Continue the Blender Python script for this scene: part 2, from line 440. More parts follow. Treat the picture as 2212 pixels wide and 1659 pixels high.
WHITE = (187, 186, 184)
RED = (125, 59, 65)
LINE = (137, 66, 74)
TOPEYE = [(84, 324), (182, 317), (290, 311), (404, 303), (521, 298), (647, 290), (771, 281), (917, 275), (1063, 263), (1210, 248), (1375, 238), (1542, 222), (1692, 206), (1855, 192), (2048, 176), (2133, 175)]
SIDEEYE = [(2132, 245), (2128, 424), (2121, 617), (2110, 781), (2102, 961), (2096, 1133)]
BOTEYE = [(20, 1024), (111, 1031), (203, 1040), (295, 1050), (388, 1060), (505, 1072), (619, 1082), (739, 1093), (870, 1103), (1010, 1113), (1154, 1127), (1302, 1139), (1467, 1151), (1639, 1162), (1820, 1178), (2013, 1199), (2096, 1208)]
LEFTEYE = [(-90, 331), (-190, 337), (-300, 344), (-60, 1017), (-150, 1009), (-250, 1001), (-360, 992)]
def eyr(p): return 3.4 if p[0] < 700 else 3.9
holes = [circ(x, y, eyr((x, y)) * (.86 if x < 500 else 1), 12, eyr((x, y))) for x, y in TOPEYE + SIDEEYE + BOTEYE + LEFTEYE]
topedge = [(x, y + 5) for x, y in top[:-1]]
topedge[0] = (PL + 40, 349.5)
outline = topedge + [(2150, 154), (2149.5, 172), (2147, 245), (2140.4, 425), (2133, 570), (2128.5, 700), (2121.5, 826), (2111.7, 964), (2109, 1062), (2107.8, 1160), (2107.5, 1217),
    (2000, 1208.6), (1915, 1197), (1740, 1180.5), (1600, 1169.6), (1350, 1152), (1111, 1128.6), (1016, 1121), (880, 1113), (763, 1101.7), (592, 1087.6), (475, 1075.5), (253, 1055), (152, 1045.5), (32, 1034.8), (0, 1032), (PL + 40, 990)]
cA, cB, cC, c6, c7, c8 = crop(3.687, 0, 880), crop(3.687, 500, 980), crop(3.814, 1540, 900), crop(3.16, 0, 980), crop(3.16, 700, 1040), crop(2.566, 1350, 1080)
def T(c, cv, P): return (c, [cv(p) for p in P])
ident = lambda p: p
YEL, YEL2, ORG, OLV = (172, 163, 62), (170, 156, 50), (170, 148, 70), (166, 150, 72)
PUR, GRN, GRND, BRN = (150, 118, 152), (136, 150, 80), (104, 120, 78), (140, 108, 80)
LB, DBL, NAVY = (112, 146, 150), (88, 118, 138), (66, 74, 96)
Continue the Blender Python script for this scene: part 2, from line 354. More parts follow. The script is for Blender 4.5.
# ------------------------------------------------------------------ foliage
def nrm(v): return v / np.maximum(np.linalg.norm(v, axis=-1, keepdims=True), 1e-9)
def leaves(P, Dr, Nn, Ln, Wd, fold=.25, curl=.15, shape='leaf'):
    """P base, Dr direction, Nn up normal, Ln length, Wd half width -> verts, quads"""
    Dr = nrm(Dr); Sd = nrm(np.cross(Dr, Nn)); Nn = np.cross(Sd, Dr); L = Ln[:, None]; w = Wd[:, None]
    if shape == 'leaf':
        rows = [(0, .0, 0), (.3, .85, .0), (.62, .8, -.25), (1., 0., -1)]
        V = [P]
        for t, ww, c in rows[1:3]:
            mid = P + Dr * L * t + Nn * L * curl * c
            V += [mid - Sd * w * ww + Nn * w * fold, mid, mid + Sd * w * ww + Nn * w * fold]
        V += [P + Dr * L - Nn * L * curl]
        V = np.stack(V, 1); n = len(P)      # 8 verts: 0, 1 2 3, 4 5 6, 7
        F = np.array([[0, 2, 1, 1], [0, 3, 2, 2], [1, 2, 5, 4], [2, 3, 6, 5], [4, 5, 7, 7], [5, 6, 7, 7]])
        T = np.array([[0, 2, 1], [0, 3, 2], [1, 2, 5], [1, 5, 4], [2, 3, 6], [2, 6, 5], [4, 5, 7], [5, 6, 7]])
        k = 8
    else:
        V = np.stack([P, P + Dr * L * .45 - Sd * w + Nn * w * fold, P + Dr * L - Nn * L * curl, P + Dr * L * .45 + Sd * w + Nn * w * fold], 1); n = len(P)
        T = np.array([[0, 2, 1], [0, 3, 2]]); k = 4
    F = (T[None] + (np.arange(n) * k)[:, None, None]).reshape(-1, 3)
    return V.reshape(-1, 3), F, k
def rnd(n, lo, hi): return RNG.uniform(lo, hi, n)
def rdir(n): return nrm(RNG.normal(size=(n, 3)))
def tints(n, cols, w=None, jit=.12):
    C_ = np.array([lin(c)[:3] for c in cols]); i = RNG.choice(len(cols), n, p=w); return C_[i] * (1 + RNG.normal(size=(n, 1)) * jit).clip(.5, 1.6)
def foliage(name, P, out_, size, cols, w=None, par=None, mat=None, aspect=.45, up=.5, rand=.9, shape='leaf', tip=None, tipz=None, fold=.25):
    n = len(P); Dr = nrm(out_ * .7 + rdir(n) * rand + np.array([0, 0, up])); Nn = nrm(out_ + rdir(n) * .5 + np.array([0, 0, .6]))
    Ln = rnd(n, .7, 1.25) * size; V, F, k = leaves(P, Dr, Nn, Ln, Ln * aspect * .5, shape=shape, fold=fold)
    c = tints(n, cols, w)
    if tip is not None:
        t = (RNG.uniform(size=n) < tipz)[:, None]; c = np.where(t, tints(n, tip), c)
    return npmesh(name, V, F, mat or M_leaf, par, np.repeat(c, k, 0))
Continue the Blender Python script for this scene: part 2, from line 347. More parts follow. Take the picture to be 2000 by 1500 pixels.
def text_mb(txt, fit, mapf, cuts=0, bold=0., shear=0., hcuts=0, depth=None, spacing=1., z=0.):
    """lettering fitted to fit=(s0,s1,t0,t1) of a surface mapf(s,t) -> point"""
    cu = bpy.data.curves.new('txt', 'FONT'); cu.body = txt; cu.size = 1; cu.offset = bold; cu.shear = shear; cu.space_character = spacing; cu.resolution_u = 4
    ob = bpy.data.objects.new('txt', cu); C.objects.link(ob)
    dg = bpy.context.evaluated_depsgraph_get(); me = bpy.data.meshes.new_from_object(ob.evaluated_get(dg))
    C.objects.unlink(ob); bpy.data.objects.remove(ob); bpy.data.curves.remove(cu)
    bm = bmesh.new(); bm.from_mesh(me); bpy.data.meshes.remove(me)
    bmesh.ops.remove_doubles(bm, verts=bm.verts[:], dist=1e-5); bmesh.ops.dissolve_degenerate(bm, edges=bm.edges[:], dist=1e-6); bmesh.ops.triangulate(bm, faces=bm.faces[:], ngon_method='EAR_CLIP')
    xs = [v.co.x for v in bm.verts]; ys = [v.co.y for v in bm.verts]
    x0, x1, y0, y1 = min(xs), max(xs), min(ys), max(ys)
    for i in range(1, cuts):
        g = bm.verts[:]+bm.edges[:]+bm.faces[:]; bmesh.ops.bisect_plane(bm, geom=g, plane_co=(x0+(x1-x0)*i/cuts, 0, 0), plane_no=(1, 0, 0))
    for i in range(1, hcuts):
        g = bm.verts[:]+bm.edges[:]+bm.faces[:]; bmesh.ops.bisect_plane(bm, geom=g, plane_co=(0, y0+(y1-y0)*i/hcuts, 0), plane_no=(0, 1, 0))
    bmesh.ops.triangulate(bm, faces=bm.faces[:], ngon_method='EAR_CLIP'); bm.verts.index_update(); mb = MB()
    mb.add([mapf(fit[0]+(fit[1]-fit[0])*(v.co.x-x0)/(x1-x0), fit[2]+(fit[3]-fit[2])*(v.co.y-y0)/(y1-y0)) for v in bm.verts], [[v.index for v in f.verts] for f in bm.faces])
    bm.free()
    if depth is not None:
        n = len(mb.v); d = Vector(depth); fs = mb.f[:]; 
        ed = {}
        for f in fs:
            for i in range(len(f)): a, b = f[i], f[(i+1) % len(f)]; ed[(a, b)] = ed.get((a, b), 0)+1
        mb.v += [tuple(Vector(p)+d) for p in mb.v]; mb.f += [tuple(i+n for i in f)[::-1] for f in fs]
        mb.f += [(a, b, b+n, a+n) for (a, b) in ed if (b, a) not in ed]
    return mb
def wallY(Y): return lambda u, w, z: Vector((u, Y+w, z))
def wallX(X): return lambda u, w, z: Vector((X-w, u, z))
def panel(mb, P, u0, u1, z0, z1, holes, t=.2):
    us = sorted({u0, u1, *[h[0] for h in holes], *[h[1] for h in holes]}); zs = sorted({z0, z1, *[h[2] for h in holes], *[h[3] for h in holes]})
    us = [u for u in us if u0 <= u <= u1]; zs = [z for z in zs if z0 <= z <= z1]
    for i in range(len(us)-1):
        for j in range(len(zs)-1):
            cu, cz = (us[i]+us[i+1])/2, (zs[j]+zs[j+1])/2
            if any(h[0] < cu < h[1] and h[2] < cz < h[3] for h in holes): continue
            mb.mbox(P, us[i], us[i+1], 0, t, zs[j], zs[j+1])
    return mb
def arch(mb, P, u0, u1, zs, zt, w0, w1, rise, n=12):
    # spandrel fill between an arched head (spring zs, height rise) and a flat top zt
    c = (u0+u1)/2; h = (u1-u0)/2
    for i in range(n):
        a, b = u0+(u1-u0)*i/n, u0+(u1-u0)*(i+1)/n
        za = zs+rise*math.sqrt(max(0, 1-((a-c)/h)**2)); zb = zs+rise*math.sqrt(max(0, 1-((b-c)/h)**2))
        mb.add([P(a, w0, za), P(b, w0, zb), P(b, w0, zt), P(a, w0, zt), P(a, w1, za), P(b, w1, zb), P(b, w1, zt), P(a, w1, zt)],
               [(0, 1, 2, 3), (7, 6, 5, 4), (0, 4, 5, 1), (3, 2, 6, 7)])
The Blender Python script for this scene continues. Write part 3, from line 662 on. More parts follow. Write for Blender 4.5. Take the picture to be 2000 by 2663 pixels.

:::

§ Given request
Scan the material line by line and report each one that contains "Take".

§ Solved problem
Continue the Blender Python script for this scene: part 2, from line 347. More parts follow. Take the picture to be 2000 by 1500 pixels.
The Blender Python script for this scene continues. Write part 3, from line 662 on. More parts follow. Write for Blender 4.5. Take the picture to be 2000 by 2663 pixels.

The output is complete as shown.